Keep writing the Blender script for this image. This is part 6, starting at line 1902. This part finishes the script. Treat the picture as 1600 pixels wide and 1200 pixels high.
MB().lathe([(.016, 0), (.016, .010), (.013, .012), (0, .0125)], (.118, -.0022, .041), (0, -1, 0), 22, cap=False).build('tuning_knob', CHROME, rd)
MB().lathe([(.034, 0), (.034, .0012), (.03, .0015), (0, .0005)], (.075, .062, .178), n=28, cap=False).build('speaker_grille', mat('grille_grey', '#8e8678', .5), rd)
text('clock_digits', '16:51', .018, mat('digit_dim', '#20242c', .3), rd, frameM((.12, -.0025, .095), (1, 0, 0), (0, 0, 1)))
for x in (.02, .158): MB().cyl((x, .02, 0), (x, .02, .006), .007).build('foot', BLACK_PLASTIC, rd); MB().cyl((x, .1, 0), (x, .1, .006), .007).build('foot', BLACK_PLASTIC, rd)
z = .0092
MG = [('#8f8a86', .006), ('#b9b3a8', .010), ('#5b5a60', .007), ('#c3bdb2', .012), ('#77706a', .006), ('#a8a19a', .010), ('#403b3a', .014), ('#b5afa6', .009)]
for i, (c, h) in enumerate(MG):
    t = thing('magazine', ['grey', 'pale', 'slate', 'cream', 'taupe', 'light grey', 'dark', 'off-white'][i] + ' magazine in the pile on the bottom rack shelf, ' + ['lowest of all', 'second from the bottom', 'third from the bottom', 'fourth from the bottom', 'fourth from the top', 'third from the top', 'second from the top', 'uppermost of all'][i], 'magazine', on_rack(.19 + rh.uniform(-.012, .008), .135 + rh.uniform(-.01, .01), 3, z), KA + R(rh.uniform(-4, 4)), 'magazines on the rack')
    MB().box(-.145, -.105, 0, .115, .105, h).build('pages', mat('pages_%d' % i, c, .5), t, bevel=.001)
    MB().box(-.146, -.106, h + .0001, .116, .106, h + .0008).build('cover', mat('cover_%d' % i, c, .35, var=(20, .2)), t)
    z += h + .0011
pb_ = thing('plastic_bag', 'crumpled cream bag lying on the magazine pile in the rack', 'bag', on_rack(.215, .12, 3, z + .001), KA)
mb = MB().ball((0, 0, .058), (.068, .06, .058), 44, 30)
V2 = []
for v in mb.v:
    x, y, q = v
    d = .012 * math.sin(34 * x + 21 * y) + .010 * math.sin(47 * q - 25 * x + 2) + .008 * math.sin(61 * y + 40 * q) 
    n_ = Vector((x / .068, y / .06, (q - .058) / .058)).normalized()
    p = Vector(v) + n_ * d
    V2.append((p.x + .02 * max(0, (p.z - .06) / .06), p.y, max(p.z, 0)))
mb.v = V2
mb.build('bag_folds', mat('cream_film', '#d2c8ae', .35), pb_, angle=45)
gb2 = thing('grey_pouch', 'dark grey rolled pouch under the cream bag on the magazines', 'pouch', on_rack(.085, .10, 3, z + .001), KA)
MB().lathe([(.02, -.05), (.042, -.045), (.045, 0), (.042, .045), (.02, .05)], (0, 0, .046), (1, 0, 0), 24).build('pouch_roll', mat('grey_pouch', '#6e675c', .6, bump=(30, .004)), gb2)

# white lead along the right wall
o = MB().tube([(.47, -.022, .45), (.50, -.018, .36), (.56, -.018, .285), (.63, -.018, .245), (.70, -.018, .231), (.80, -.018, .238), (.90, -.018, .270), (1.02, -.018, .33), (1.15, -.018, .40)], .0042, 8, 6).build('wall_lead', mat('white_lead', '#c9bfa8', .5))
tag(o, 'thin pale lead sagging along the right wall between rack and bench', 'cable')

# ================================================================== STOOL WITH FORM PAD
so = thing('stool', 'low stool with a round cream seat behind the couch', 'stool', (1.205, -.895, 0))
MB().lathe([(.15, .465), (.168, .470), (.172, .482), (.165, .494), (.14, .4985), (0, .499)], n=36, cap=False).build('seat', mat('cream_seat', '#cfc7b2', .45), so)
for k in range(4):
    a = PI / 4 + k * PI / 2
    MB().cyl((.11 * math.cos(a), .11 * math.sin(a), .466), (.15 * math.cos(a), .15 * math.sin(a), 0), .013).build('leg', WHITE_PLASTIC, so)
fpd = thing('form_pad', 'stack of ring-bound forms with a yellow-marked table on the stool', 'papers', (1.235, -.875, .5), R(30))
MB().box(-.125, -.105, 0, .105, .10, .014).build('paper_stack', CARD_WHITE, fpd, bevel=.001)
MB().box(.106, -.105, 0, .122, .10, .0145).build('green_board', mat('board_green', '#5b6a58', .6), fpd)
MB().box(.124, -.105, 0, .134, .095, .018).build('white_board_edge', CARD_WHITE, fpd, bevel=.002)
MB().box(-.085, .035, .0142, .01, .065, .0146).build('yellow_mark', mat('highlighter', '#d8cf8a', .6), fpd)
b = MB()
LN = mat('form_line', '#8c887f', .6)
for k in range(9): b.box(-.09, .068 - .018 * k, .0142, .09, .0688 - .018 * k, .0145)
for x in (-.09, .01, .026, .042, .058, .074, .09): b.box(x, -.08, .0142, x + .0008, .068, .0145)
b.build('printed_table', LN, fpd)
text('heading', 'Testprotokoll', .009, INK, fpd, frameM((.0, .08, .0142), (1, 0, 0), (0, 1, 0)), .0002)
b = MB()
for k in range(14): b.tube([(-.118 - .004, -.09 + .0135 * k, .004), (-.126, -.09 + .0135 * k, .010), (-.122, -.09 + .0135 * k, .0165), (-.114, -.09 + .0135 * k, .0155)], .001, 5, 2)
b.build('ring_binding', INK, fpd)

Requirements:
Output the whole listing above again, word for word.

Exercise response:
Keep writing the Blender script for this image. This is part 6, starting at line 1902. This part finishes the script. Treat the picture as 1600 pixels wide and 1200 pixels high.
MB().lathe([(.016, 0), (.016, .010), (.013, .012), (0, .0125)], (.118, -.0022, .041), (0, -1, 0), 22, cap=False).build('tuning_knob', CHROME, rd)
MB().lathe([(.034, 0), (.034, .0012), (.03, .0015), (0, .0005)], (.075, .062, .178), n=28, cap=False).build('speaker_grille', mat('grille_grey', '#8e8678', .5), rd)
text('clock_digits', '16:51', .018, mat('digit_dim', '#20242c', .3), rd, frameM((.12, -.0025, .095), (1, 0, 0), (0, 0, 1)))
for x in (.02, .158): MB().cyl((x, .02, 0), (x, .02, .006), .007).build('foot', BLACK_PLASTIC, rd); MB().cyl((x, .1, 0), (x, .1, .006), .007).build('foot', BLACK_PLASTIC, rd)
z = .0092
MG = [('#8f8a86', .006), ('#b9b3a8', .010), ('#5b5a60', .007), ('#c3bdb2', .012), ('#77706a', .006), ('#a8a19a', .010), ('#403b3a', .014), ('#b5afa6', .009)]
for i, (c, h) in enumerate(MG):
    t = thing('magazine', ['grey', 'pale', 'slate', 'cream', 'taupe', 'light grey', 'dark', 'off-white'][i] + ' magazine in the pile on the bottom rack shelf, ' + ['lowest of all', 'second from the bottom', 'third from the bottom', 'fourth from the bottom', 'fourth from the top', 'third from the top', 'second from the top', 'uppermost of all'][i], 'magazine', on_rack(.19 + rh.uniform(-.012, .008), .135 + rh.uniform(-.01, .01), 3, z), KA + R(rh.uniform(-4, 4)), 'magazines on the rack')
    MB().box(-.145, -.105, 0, .115, .105, h).build('pages', mat('pages_%d' % i, c, .5), t, bevel=.001)
    MB().box(-.146, -.106, h + .0001, .116, .106, h + .0008).build('cover', mat('cover_%d' % i, c, .35, var=(20, .2)), t)
    z += h + .0011
pb_ = thing('plastic_bag', 'crumpled cream bag lying on the magazine pile in the rack', 'bag', on_rack(.215, .12, 3, z + .001), KA)
mb = MB().ball((0, 0, .058), (.068, .06, .058), 44, 30)
V2 = []
for v in mb.v:
    x, y, q = v
    d = .012 * math.sin(34 * x + 21 * y) + .010 * math.sin(47 * q - 25 * x + 2) + .008 * math.sin(61 * y + 40 * q) 
    n_ = Vector((x / .068, y / .06, (q - .058) / .058)).normalized()
    p = Vector(v) + n_ * d
    V2.append((p.x + .02 * max(0, (p.z - .06) / .06), p.y, max(p.z, 0)))
mb.v = V2
mb.build('bag_folds', mat('cream_film', '#d2c8ae', .35), pb_, angle=45)
gb2 = thing('grey_pouch', 'dark grey rolled pouch under the cream bag on the magazines', 'pouch', on_rack(.085, .10, 3, z + .001), KA)
MB().lathe([(.02, -.05), (.042, -.045), (.045, 0), (.042, .045), (.02, .05)], (0, 0, .046), (1, 0, 0), 24).build('pouch_roll', mat('grey_pouch', '#6e675c', .6, bump=(30, .004)), gb2)

# white lead along the right wall
o = MB().tube([(.47, -.022, .45), (.50, -.018, .36), (.56, -.018, .285), (.63, -.018, .245), (.70, -.018, .231), (.80, -.018, .238), (.90, -.018, .270), (1.02, -.018, .33), (1.15, -.018, .40)], .0042, 8, 6).build('wall_lead', mat('white_lead', '#c9bfa8', .5))
tag(o, 'thin pale lead sagging along the right wall between rack and bench', 'cable')

# ================================================================== STOOL WITH FORM PAD
so = thing('stool', 'low stool with a round cream seat behind the couch', 'stool', (1.205, -.895, 0))
MB().lathe([(.15, .465), (.168, .470), (.172, .482), (.165, .494), (.14, .4985), (0, .499)], n=36, cap=False).build('seat', mat('cream_seat', '#cfc7b2', .45), so)
for k in range(4):
    a = PI / 4 + k * PI / 2
    MB().cyl((.11 * math.cos(a), .11 * math.sin(a), .466), (.15 * math.cos(a), .15 * math.sin(a), 0), .013).build('leg', WHITE_PLASTIC, so)
fpd = thing('form_pad', 'stack of ring-bound forms with a yellow-marked table on the stool', 'papers', (1.235, -.875, .5), R(30))
MB().box(-.125, -.105, 0, .105, .10, .014).build('paper_stack', CARD_WHITE, fpd, bevel=.001)
MB().box(.106, -.105, 0, .122, .10, .0145).build('green_board', mat('board_green', '#5b6a58', .6), fpd)
MB().box(.124, -.105, 0, .134, .095, .018).build('white_board_edge', CARD_WHITE, fpd, bevel=.002)
MB().box(-.085, .035, .0142, .01, .065, .0146).build('yellow_mark', mat('highlighter', '#d8cf8a', .6), fpd)
b = MB()
LN = mat('form_line', '#8c887f', .6)
for k in range(9): b.box(-.09, .068 - .018 * k, .0142, .09, .0688 - .018 * k, .0145)
for x in (-.09, .01, .026, .042, .058, .074, .09): b.box(x, -.08, .0142, x + .0008, .068, .0145)
b.build('printed_table', LN, fpd)
text('heading', 'Testprotokoll', .009, INK, fpd, frameM((.0, .08, .0142), (1, 0, 0), (0, 1, 0)), .0002)
b = MB()
for k in range(14): b.tube([(-.118 - .004, -.09 + .0135 * k, .004), (-.126, -.09 + .0135 * k, .010), (-.122, -.09 + .0135 * k, .0165), (-.114, -.09 + .0135 * k, .0155)], .001, 5, 2)
b.build('ring_binding', INK, fpd)